The Army took him to Vietnam and Korea. After being discharged, Sheridan enrolled in college and graduated with a degree in marketing management and a minor in real estate law. Life then led him in different directions.

Circumstances led Sheridan to work with the company Texas Instruments.

“I had a talent for discovering the weak link in systems,” Sheridan said. This talent resulted in his being sent to each of the TI facilities at one time or another.

When Texas Instruments closed, Sheridan discovered that he had another talent as an airbrush artist.

His success in this field led Sheridan to open his own shop in Ft. Walton Beach, Florida. He started with T-shirts then moved to airbrushing vans, recreational vehicles and motorcycles, then to condo walls from coast to coast. But Sheridan enjoyed painting for kids more than anything. His talent took him to fine art level.

Sheridan always felt a need to do service-oriented work. A friend in New York called him to help with his business. While there, Sheridan took the test for the New York police and fire department.

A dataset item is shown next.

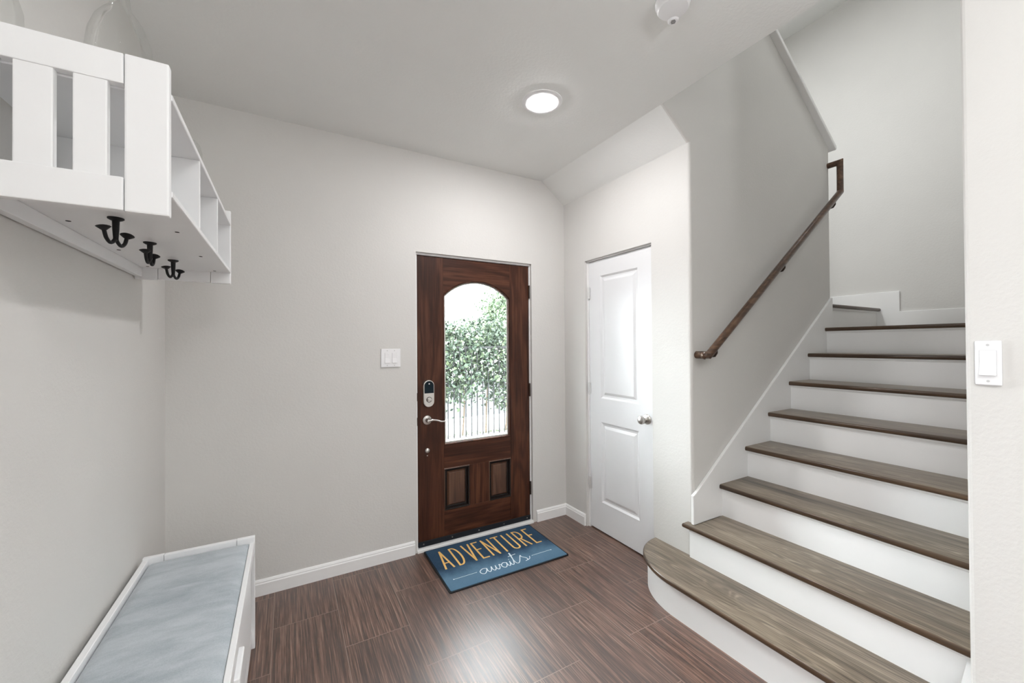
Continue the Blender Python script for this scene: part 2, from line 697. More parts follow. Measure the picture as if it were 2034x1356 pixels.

He was accepted to the New York fire department where he drove a fire truck through the streets of New York City.  During his time with the fire department, Sheridan was injured so often that he was “put out to pasture” when he was young.

But Sheridan wasn’t finished.

“I was called by a friend to look over a factory in Haiti because the owners were losing money,” Sheridan said. “After finding the problem, I was offered the job of general manager.”

The job was a mixture of success and failure due to road blocks set up by the corrupt owners and unfortunate cultural practices. One thing led to another and Sheridan left Haiti just before a revolution occurred in which many people were killed, including company managers.

After a few years, Sheridan bought a boat and sailed around the Caribbean.

“I gave pencils and balloons to kids,” Sheridan said.

Traveling the Caribbean led Sheridan to the Kuna Indians of the San Blas Islands off the northeast coast of Panama. It was another new adventure for the globetrotter.

Two things that he noticed immediately were that the women were hand sewing a beautiful part of their clothing called Molas and the men fishing from dug out sail boats were using ragged sails made from bed sheets, campaign posters and just about anything else they could find.

Sheridan contacted a sailcloth manufacturer who made new sails for the fishing boats. He traded the sails for Molas that the women were making. This trade made the Kunas happy.

Sheridan is not currently sailing but traveling in a recreational vehicle.  He continues to live a varied and interesting life.